Self-driving cars has to be the weirdest idea since sliced bread.

The dashcam video from the Uber crash has been released. It's really bad.

The video of the "safety driver" Rafaela Vasquez was also apparently very interesting, especially when compared to her statements to investigators after the crash: it showed what a lying piece of shit she is.

Allan Folz said...

At any instant in time there is a certain level of tolerance for borrowing from the future (private and public debt), and merely by changing this level of tolerance one can in effect create money out of thin air ... This level of tolerance is a completely emergent phenomenon and no one fully controls it.

Yeah, that's a pretty incredible statement. It's one thing to borrow from your personal future. Boomers seemed to think it was OK to borrow from the next 2 or 3 generations. How such a self-servingly asinine statement is treated as serious is incredible. The overwhelming majority of the public seems to have lost any and all critical thinking.

CP said...

General obligation bonds, where the issuer makes a full recourse promise to repay, used to be the only type of municipal bond. The problem for issuers and the underwriters is that these have to be approved by voters.

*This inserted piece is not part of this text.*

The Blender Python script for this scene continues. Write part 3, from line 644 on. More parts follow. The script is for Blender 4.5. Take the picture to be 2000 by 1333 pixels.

So, different types of municipal bonds - e.g. revenue bonds that pledge revenue, or special financing districts - were developed partly as a way to dodge the voter approval requirement. A way of forcing additional debt on unwilling voters. Also a way of issuing shaky debt that is not full recourse.

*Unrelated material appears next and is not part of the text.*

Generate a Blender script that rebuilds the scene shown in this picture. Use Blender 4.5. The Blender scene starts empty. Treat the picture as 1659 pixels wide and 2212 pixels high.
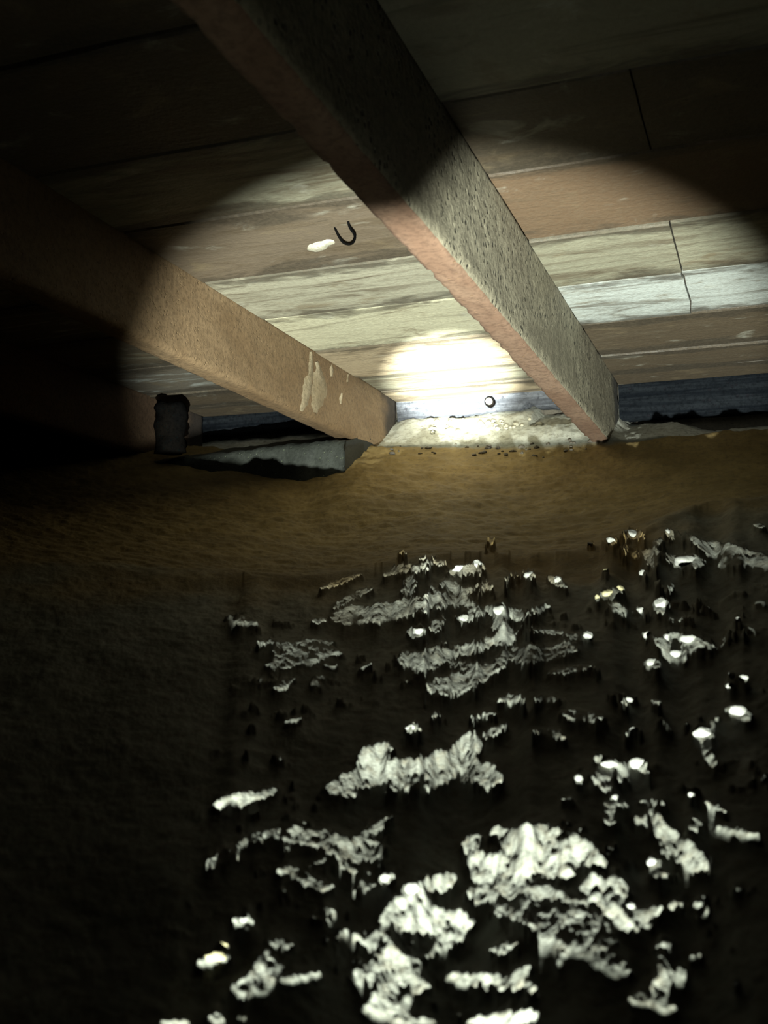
import bpy, bmesh, math, random
import numpy as np
from mathutils import Vector, Matrix

# ------------------------------------------------------------------ camera, world, torch, exposure
C = bpy.context.scene.collection
SC = bpy.context.scene
S = 0.8                    # metres per unit; a unit is the height of the ceiling above the lens
Z0 = 0.85                  # lens height above the low part of the ground, in units
FPX, CX, CY = 2300.0, 829.5, 1106.0
PITCH, YAW = math.radians(6.7691), math.radians(20.1635)

cam_d = bpy.data.cameras.new('camera')
cam_d.sensor_fit = 'VERTICAL'; cam_d.sensor_height = 36.0
cam_d.lens = 36.0 * FPX / 2212.0
cam_d.clip_start = 0.01; cam_d.clip_end = 50
cam_d.dof.use_dof = True; cam_d.dof.focus_distance = 2.6; cam_d.dof.aperture_fstop = 7.0
cam = bpy.data.objects.new('camera', cam_d); C.objects.link(cam)
cam.location = (0, 0, Z0 * S)
cam.rotation_euler = (math.pi / 2 + PITCH, 0, YAW)
SC.camera = cam

w = bpy.data.worlds.new('world'); SC.world = w; w.use_nodes = True
w.node_tree.nodes['Background'].inputs[0].default_value = (0.0, 0.0, 0.0, 1)
w.node_tree.nodes['Background'].inputs[1].default_value = 0.0
SC.view_settings.view_transform = 'Standard'; SC.view_settings.look = 'None'
SC.view_settings.gamma = 1; SC.view_settings.use_curve_mapping = False
SC.view_settings.exposure = 0.0
SC.cycles.max_bounces = 8; SC.cycles.diffuse_bounces = 2
SC.cycles.use_denoising = True

TORCH = np.array([0.0, -0.14, -0.74])          # where the hand torch is held, low in front of the photographer
AIM = np.array([-1.118, 3.754, 1.0])           # where its beam meets the ceiling

def torch_lamp(name, power, size_deg, blend, radius, aim, color):
    d = bpy.data.lights.new(name, 'SPOT'); d.energy = power; d.color = color
    d.spot_size = math.radians(size_deg); d.spot_blend = blend; d.shadow_soft_size = radius
    o = bpy.data.objects.new(name, d); C.objects.link(o)
    o.location = (TORCH[0] * S, TORCH[1] * S, (TORCH[2] + Z0) * S)
    v = Vector((aim - TORCH).tolist())
    o.rotation_euler = v.to_track_quat('-Z', 'Y').to_euler()
    return o
COOL = (0.93, 1.0, 0.93)
torch_lamp('torch_flood', 1350, 33.6, 0.38, 0.006, AIM + np.array([-0.02, 0.22, 0.0]), COOL)
torch_lamp('torch_core', 18500, 7.6, 1.0, 0.006, AIM + np.array([-0.02, 0.10, 0.0]), (0.92, 1.0, 0.96))

# ------------------------------------------------------------------ measuring helpers (units, lens at the origin)
cp, sp, cyw, syw = math.cos(PITCH), math.sin(PITCH), math.cos(YAW), math.sin(YAW)
def ray(px, py):
    dx, dy, dz = px - CX, FPX, -(py - CY)
    dy, dz = dy * cp - dz * sp, dy * sp + dz * cp
    return np.array([dx * cyw - dy * syw, dx * syw + dy * cyw, dz])
def on_ceiling(px, py, h=1.0): r = ray(px, py); return r * h / r[2]
def on_x(px, py, x): r = ray(px, py); return r * x / r[0]
def on_y(px, py, y): r = ray(px, py); return r * y / r[1]
def to_pix(X, Y, Z):
    a = X * cyw + Y * syw; b = -X * syw + Y * cyw
    d = b * cp + Z * sp; e = -b * sp + Z * cp
    d = np.maximum(d, 1e-3)
    return CX + FPX * a / d, CY - FPX * e / d
def W(p): return Vector((p[0] * S, p[1] * S, (p[2] + Z0) * S))

_tab = np.random.default_rng(7).random((256, 256))
def vnoise(x, y, seed=0):
    x = np.asarray(x, float) + seed * 17.31; y = np.asarray(y, float) + seed * 9.77
    xi = np.floor(x).astype(int); yi = np.floor(y).astype(int)
    fx = x - xi; fy = y - yi
    fx = fx * fx * (3 - 2 * fx); fy = fy * fy * (3 - 2 * fy)
    g = lambda i, j: _tab[i & 255, j & 255]
    return ((g(xi, yi) * (1 - fx) + g(xi + 1, yi) * fx) * (1 - fy) + (g(xi, yi + 1) * (1 - fx) + g(xi + 1, yi + 1) * fx) * fy) * 2 - 1
def fbm(x, y, seed=0, octv=4):
    s = 0; a = 1; t = 0
    for k in range(octv):
        s = s + a * vnoise(x * 2 ** k, y * 2 ** k, seed + k * 3); t += a; a *= 0.55
    return s / t
def sstep(a, b, x): t = np.clip((x - a) / (b - a), 0, 1); return t * t * (3 - 2 * t)
def gsmooth(A, sig, axis):
    n = int(max(1, round(sig * 3))); k = np.exp(-0.5 * (np.arange(-n, n + 1) / sig) ** 2); k /= k.sum()
    pad = [(0, 0)] * A.ndim; pad[axis] = (n, n)
    P = np.pad(A, pad, mode='edge'); out = np.zeros_like(A)
    for i, kk in enumerate(k):
        sl = [slice(None)] * A.ndim; sl[axis] = slice(i, i + A.shape[axis]); out += kk * P[tuple(sl)]
    return out

# ------------------------------------------------------------------ materials
def mat(name):
    m = bpy.data.materials.new(name); m.use_nodes = True
    nt = m.node_tree; b = nt.nodes['Principled BSDF']
    return m, nt, b
def N(nt, t, **kw):
    n = nt.nodes.new(t)
    for k, v in kw.items(): setattr(n, k, v)
    return n
def coords(nt, scale, kind='Object', loc=(0, 0, 0), rot=(0, 0, 0)):
    tc = N(nt, 'ShaderNodeTexCoord'); mp = N(nt, 'ShaderNodeMapping')
    mp.inputs['Scale'].default_value = scale; mp.inputs['Location'].default_value = loc; mp.inputs['Rotation'].default_value = rot
    nt.links.new(tc.outputs[kind], mp.inputs['Vector']); return mp.outputs[0]
def noise(nt, vec, scale, detail=4, rough=0.6, dist=0.0):
    n = N(nt, 'ShaderNodeTexNoise'); n.inputs['Scale'].default_value = scale; n.inputs['Detail'].default_value = detail
    n.inputs['Roughness'].default_value = rough; n.inputs['Distortion'].default_value = dist
    nt.links.new(vec, n.inputs['Vector']); return n.outputs['Fac']
def ramp(nt, fac, lo, hi, a=0.0, b=1.0):
    n = N(nt, 'ShaderNodeMapRange'); n.interpolation_type = 'SMOOTHSTEP'
    n.inputs['From Min'].default_value = lo; n.inputs['From Max'].default_value = hi
    n.inputs['To Min'].default_value = a; n.inputs['To Max'].default_value = b
    nt.links.new(fac, n.inputs['Value']); return n.outputs[0]
def mathn(nt, op, a, b):
    n = N(nt, 'ShaderNodeMath', operation=op)
    for i, v in enumerate((a, b)):
        if isinstance(v, (int, float)): n.inputs[i].default_value = v
        else: nt.links.new(v, n.inputs[i])
    return n.outputs[0]
def mix(nt, fac, a, b):
    n = N(nt, 'ShaderNodeMix', data_type='RGBA')
    for s, v in ((0, fac), (6, a), (7, b)):
        if isinstance(v, (int, float)): n.inputs[s].default_value = v
        elif isinstance(v, tuple): n.inputs[s].default_value = (*v, 1)
        else: nt.links.new(v, n.inputs[s])
    return n.outputs[2]
def bump(nt, b, fac, strength, dist):
    n = N(nt, 'ShaderNodeBump'); n.inputs['Strength'].default_value = strength; n.inputs['Distance'].default_value = dist
    nt.links.new(fac, n.inputs['Height']); nt.links.new(n.outputs[0], b.inputs['Normal'])

def make_board_mat():
    m, nt, b = mat('stained_board')
    oi = N(nt, 'ShaderNodeObjectInfo')
    st = noise(nt, coords(nt, (1.7, 10, 1)), 1.6, 6, 0.66, 1.6)
    st2 = noise(nt, coords(nt, (5, 8, 1), loc=(3.1, 7.7, 0)), 1.3, 5, 0.65, 0.5)
    fine = noise(nt, coords(nt, (60, 60, 60)), 2.0, 3, 0.6)
    al = oi.outputs['Alpha']                       # how stained this board is
    f1 = ramp(nt, mathn(nt, 'ADD', st, mathn(nt, 'MULTIPLY', al, 0.35)), 0.54, 0.80)
    c = mix(nt, mathn(nt, 'MULTIPLY', f1, 0.88), oi.outputs['Color'], (0.07, 0.05, 0.028))
    f2 = ramp(nt, st2, 0.58, 0.74)
    c = mix(nt, mathn(nt, 'MULTIPLY', f2, 0.5), c, (0.42, 0.42, 0.34))
    f4 = ramp(nt, st2, 0.30, 0.44, 1.0, 0.0)
    c = mix(nt, mathn(nt, 'MULTIPLY', f4, 0.65), c, (0.15, 0.115, 0.065))
    at = N(nt, 'ShaderNodeAttribute'); at.attribute_name = 'edge'
    md = noise(nt, coords(nt, (2.0, 5.0, 1), loc=(1.3, 0.4, 0)), 2.6, 5, 0.62, 1.0)
    f3 = ramp(nt, mathn(nt, 'ADD', mathn(nt, 'MULTIPLY', at.outputs['Fac'], mathn(nt, 'ADD', mathn(nt, 'MULTIPLY', al, 0.7), 0.55)), mathn(nt, 'MULTIPLY', md, 1.6)), 1.12, 1.5)
    c = mix(nt, mathn(nt, 'MULTIPLY', f3, 0.8), c, (0.035, 0.028, 0.018))
    c = mix(nt, ramp(nt, fine, 0.35, 0.7, 0.0, 0.25), c, (0.13, 0.10, 0.065))
    nt.links.new(c, b.inputs['Base Color'])
    b.inputs['Roughness'].default_value = 0.6
    bump(nt, b, mathn(nt, 'ADD', fine, mathn(nt, 'MULTIPLY', st, 1.5)), 0.5, 0.003)
    return m
def make_concrete(name, c1, c2, pit_col, pit_scale, pit_lo, streak=(1, 1, 1), bstr=0.7, spec=0.3):
    m, nt, b = mat(name)
    n1 = noise(nt, coords(nt, streak), 7, 6, 0.65, 0.4)
    n2 = noise(nt, coords(nt, (1, 1, 1), loc=(2, 5, 1)), 90, 4, 0.7)
    v = N(nt, 'ShaderNodeTexVoronoi'); v.inputs['Scale'].default_value = pit_scale
    nt.links.new(coords(nt, (1, 1, 1)), v.inputs['Vector'])
    c = mix(nt, ramp(nt, n1, 0.35, 0.68), c1, c2)
    c = mix(nt, ramp(nt, n2, 0.42, 0.68, 0.0, 0.55), c, tuple(x * 0.42 for x in c1))
    pit = mathn(nt, 'MULTIPLY', ramp(nt, v.outputs['Distance'], pit_lo * 0.5, pit_lo, 1, 0), ramp(nt, n1, 0.42, 0.55))
    c = mix(nt, mathn(nt, 'MULTIPLY', pit, 0.9), c, pit_col)
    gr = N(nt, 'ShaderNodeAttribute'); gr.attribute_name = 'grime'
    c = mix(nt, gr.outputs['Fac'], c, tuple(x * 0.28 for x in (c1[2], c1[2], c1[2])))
    nt.links.new(c, b.inputs['Base Color']); b.inputs['Roughness'].default_value = 0.75
    b.inputs['Specular IOR Level'].default_value = spec
    bump(nt, b, mathn(nt, 'SUBTRACT', mathn(nt, 'MULTIPLY', n2, 0.8), pit), bstr, 0.004)
    return m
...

League of Women Voters said...

Say not the struggle nought availeth,
The labour and the wounds are vain,
The enemy faints not, nor faileth,
And as things have been they remain.

If hopes were dupes, fears may be liars;
It may be, in yon smoke concealed,
Your comrades chase e'en now the fliers,
And, but for you, possess the field.

For while the tired waves, vainly breaking
Seem here no painful inch to gain,
Far back through creeks and inlets making,
Comes silent, flooding in, the main.

And not by eastern windows only,
When daylight comes, comes in the light,
In front the sun climbs slow, how slowly,
But westward, look, the land is bright.